The meaningful decline follows a year of strong REIT liquidity and record capital issuance in 2015. The median liquidity coverage ratio for select U.S. equity REITs is 1.8x for the Jan. 1, 2016 -- Dec. 31, 2017 period with coverage improving year-over-year for all major property types, except industrial.

Bond market pricing proved volatile while with the majority of REIT common shares traded at a discount to NAV. This resulted in many REITs turning to bank capital in the form of unsecured term loans and revolving credit facilities as alternate sources of capital. These conditions have persisted into 2016.
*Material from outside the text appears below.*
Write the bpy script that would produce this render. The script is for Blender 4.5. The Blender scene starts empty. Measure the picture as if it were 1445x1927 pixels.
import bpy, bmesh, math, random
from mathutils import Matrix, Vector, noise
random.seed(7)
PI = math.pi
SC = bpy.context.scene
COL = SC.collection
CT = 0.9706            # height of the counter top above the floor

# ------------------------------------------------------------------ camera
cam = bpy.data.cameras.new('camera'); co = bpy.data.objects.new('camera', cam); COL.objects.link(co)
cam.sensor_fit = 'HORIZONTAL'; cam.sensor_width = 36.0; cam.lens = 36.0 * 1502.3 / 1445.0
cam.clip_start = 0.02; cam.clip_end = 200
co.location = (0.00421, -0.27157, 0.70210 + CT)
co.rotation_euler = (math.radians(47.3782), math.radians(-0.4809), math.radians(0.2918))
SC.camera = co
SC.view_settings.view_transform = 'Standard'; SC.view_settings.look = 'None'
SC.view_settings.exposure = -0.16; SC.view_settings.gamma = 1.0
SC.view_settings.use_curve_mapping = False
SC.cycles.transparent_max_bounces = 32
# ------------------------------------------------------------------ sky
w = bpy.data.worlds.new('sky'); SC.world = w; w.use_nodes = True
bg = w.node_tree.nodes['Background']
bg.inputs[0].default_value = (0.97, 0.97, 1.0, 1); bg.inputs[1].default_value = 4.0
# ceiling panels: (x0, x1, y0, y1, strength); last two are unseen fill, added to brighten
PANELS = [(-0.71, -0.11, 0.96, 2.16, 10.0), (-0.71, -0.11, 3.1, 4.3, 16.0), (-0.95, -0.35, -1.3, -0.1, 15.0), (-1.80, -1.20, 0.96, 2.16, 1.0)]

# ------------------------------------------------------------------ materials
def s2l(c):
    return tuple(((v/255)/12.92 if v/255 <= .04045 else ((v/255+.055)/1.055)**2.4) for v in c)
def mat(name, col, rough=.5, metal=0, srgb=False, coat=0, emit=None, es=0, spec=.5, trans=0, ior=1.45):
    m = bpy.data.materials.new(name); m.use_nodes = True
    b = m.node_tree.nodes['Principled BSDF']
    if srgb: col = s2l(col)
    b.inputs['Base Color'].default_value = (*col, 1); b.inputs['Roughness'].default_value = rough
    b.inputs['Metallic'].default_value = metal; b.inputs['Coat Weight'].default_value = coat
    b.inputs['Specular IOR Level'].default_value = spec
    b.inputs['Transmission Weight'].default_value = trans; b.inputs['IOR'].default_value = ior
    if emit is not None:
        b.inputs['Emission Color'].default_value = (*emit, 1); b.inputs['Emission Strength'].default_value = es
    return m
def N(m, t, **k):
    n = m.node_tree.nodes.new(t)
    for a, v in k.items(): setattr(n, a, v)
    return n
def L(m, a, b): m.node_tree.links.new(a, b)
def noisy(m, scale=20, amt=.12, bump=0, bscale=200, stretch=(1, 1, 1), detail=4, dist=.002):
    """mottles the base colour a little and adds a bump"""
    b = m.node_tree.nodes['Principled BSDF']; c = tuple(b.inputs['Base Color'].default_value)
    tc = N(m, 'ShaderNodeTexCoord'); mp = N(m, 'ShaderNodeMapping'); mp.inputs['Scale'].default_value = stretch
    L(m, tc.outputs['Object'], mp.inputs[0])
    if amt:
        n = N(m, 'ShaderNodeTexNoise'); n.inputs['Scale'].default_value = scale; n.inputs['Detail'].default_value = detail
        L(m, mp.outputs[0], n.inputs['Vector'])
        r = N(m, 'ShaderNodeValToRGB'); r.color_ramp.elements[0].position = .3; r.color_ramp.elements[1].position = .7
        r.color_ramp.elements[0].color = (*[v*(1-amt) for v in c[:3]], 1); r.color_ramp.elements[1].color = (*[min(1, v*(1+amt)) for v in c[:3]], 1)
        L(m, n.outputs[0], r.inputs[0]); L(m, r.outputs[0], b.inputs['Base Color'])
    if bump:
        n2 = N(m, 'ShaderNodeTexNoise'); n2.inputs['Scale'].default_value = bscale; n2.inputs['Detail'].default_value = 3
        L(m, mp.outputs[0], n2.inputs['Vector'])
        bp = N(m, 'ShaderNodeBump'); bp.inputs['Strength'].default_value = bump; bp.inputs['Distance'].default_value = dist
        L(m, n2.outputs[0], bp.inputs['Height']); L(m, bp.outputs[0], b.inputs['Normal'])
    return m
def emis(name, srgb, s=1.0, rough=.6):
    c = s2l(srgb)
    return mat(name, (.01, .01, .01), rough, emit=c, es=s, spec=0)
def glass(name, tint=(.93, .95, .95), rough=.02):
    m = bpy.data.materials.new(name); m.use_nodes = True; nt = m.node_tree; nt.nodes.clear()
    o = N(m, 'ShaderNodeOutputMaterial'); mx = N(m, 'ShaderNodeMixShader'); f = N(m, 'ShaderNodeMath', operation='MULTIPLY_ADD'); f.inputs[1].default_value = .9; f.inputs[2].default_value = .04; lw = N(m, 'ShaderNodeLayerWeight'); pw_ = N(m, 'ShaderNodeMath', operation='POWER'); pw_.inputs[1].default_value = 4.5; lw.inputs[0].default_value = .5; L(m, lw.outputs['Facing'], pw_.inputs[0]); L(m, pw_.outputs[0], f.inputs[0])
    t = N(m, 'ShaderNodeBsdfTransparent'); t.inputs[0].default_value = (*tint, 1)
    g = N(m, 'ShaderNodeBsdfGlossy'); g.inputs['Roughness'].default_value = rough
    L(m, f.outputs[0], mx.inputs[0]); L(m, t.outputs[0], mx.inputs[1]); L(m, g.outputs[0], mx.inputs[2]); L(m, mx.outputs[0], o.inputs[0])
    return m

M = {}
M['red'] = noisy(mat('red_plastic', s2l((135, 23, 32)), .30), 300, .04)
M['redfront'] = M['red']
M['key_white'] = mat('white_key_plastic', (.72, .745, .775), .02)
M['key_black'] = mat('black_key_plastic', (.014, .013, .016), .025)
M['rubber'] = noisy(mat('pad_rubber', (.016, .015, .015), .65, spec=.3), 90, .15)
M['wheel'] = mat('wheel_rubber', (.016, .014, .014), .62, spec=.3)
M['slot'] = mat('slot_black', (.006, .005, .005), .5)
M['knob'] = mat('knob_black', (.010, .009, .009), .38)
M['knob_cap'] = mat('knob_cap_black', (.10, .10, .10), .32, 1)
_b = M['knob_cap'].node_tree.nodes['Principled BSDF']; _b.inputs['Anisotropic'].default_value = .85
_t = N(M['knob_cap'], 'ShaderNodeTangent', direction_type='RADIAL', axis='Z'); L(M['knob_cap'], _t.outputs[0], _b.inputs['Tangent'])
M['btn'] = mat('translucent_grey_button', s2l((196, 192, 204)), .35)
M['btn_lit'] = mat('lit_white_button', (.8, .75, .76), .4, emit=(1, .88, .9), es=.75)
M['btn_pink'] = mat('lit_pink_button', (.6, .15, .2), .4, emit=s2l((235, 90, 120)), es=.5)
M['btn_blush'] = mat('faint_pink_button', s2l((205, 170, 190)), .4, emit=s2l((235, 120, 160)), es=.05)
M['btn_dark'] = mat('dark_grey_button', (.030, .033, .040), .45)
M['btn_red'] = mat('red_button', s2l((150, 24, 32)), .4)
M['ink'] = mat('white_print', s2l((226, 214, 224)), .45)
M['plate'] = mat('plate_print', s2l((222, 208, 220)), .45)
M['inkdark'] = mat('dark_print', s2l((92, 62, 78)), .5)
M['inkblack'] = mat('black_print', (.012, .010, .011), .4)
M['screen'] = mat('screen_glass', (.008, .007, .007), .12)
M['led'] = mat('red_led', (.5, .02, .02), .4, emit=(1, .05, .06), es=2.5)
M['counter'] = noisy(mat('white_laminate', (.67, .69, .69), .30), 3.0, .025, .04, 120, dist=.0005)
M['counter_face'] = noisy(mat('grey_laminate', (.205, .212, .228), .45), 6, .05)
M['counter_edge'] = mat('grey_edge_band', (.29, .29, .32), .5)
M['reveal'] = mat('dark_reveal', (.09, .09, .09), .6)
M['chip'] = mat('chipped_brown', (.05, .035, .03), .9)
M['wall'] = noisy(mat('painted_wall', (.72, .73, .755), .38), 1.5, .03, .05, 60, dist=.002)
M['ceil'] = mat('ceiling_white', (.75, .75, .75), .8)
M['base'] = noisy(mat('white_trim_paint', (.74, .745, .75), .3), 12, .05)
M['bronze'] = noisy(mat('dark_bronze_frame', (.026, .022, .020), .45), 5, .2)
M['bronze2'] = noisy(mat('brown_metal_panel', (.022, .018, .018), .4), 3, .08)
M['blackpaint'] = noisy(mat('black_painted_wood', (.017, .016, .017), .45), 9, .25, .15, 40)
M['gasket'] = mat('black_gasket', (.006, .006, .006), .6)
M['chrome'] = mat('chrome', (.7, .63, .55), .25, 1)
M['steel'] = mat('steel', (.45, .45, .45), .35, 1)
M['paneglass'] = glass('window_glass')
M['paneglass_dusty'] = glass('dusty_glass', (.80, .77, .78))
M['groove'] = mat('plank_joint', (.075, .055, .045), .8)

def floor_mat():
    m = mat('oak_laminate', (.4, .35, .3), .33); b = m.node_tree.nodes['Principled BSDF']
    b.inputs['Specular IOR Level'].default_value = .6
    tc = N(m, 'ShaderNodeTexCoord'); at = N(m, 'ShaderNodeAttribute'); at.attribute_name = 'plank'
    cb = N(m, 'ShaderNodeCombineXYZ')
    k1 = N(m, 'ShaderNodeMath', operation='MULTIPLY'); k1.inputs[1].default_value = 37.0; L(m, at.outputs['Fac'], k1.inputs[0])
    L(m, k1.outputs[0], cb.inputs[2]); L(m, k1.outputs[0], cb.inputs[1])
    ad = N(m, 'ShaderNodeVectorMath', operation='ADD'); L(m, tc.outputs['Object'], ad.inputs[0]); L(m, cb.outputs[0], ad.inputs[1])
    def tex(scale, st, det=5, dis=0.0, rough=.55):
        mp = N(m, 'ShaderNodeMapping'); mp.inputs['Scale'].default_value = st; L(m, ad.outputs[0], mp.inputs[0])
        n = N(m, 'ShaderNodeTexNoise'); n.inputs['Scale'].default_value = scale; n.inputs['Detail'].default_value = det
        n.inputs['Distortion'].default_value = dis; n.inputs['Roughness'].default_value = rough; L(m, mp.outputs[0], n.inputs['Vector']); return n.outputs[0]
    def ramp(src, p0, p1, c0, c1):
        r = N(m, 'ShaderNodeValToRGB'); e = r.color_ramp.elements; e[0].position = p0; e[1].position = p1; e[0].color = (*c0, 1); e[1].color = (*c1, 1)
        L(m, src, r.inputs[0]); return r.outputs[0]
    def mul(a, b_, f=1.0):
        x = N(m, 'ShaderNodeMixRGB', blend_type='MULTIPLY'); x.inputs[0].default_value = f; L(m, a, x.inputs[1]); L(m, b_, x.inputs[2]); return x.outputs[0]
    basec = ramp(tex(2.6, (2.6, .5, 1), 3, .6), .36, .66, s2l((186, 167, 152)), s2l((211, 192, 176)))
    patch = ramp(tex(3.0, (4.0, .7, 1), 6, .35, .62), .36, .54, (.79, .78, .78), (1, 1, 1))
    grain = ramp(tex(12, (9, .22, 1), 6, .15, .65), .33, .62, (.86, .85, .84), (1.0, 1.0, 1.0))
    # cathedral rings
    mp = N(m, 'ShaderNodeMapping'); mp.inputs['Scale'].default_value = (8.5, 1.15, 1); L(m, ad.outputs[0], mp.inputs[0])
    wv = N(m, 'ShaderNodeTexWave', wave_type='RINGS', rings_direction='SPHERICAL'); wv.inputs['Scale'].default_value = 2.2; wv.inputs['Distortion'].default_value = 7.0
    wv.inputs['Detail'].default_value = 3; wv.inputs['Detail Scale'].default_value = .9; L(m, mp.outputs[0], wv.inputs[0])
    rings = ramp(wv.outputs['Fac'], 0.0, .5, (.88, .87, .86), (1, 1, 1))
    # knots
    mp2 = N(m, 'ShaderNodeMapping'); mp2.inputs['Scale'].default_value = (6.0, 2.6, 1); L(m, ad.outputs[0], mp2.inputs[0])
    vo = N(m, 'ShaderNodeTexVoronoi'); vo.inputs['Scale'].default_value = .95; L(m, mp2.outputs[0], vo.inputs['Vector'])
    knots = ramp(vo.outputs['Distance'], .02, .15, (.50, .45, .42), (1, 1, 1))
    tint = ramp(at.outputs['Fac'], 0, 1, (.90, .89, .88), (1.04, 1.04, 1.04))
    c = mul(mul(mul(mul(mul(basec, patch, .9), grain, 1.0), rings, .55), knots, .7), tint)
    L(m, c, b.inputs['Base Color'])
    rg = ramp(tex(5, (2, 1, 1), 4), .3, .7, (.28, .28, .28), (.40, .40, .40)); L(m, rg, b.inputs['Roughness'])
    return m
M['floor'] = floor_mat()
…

Many REITs are still having difficulty selling their common equity at a cost-efficient level and risk premiums have widened significantly for REIT bonds at the onset of 2016 in response to macroeconomic uncertainty. Additionally, REIT-specific concerns such as the accounting-related senior management change at Brixmor Property Group and tenant concerns influencing healthcare REITs have only exacerbated the issue.

Foreign demand for U.S. commercial real estate will become more impactful driven in part by the 2015 changes to FIRPTA. This demand should provide REITs another source of buyers as dispositions continue to be a meaningful component of capital recycling and liquidity management in the midst of current debt and equity capital market conditions.